Mientras el ministerio de Bonaparte tomaba en parte la iniciativa de leyes en el espíritu del partido del orden, y en parte exageraba todavía más su severidad en la ejecución y manejo de las mismas, el propio Bonaparte intentaba, mediante propuestas puerilmente necias, ganar popularidad, poner de manifiesto su antagonismo con la Asamblea Nacional y apuntar al designio secreto de abrir al pueblo francés sus tesoros ocultos, designio cuya ejecución sólo impedían provisionalmente las circunstancias. Así, la proposición de decretar un aumento de cuatro sous[76] diarios para los sueldos de los suboficiales. Así la proposición de crear un Banco para conceder créditos de honro a los obreros. Obtener dinero regalado y prestado: he aquí la perspectiva con que esperaba que las masas picasen el anzuelo. Regalar y recibir prestado: a eso se limita la ciencia financiera del lumpemproletariado, lo mismo del distinguido que del vulgar. A esto se limitaban los resortes que Bonaparte sabía poner en movimiento. Jamás un pretendiente ha especulado más simplemente sobre la simpleza de las masas.
La Asamblea Nacional montó repetidas veces en cólera ante estos intentos innegables de ganar popularidad a costa suya, ante el peligro creciente de que este aventurero, al que espoleaban las deudas y al que no contenía el temor de perder reputación adquirida, osase un golpe desesperado. La desarmonía entre el partido del orden y el presidente había adoptado ya un carácter amenazador, cuando un acontecimiento inesperado volvió a echarse a éste, arrepentido, en brazos de aquél. Nos referimos a las elecciones parciales del 10 de marzo de 1850. Estas elecciones se celebraron para cubrir los puestos de diputados que la prisión o el destierro habían dejado vacantes después del 13 de junio.

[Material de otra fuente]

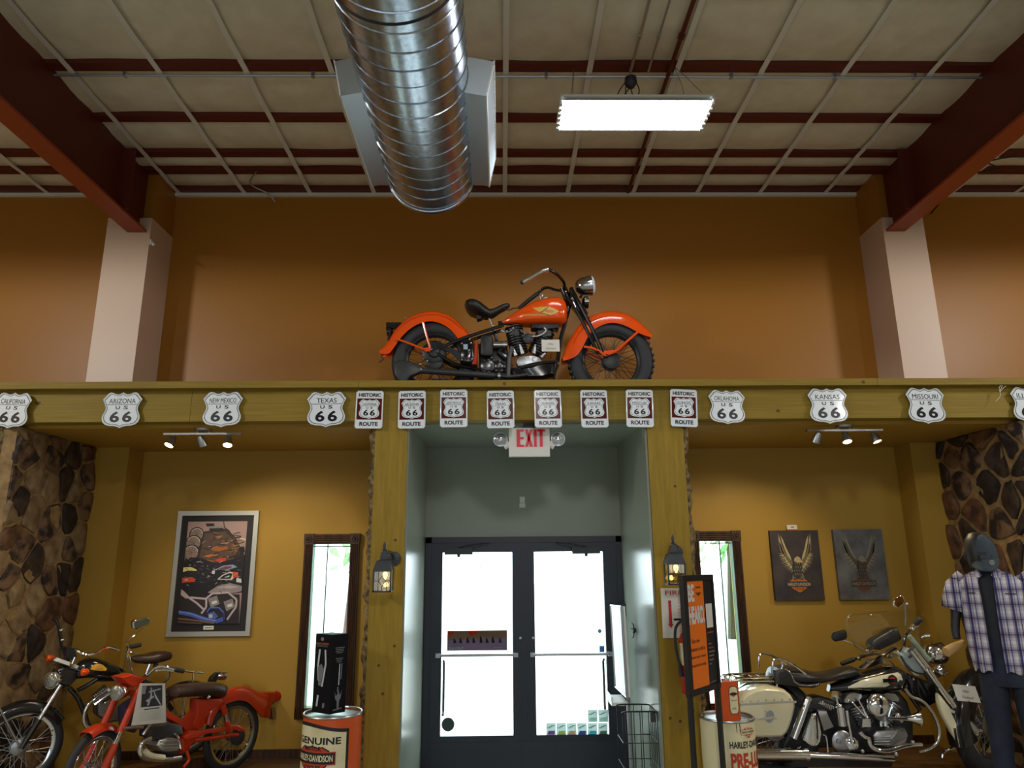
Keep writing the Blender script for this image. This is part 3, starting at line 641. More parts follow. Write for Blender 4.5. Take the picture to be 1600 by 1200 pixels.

París sólo eligió a candidatos socialdemócratas. Concentró incluso la mayoría de los votos en un insurrecto junio de 1848, en De Flotte. La pequeña burguesía de París, aliada al proletariado, se vengaba así de su derrota del 13 de junio de 1849. Parecía como si sólo se hubiese retirado del campo de batalla en el momento de peligro para volver a pisarlo, con un amasa mayor de fuerzas combativas y con una consigna de guerra más audaz, al presentarse la ocasión propicia. Una circunstancia parecía aumentar el peligro de esta victoria electoral. El ejército votó en París por el insurrecto de junio, contra La Hitte, un ministro de Bonaparte, y en los departamentos votó en gran parte por los «montañeses», que también aquí, aunque no de un modo tan decisivo como en París, afirmaron la supremacía sobre sus adversarios.
Bonaparte viose, de pronto, colocado otra vez frente a la revolución. Lo mismo que el 29 de enero de 1849, lo mismo que el 13 de junio de 1849, el 10 de marzo de 1850 desapareció detrás del partido del orden. Se inclinó pidió pusilánimemente perdón, se brindó a nombrar cualquier ministerio que la mayoría parlamentaria ordenase, suplicó incluso a los jefes de partido, orleanistas y legitimistas, a los Thiers, a los Berryer, a los Broglie, a los Molé, en una palabra, a los llamados «burgraves»[77] a que empuñasen ellos mismos el timón del Estado. El partido del orden no supo aprovechar este momento único. En vez de tomar audazmente el poder que le ofrecían no obligó siquiera a Bonaparte a reponer el ministerio destituido el 1 de noviembre; se contentó con humillarle mediante le perdón y con incorporar al ministerio d'Hautpoul al señor Baroche.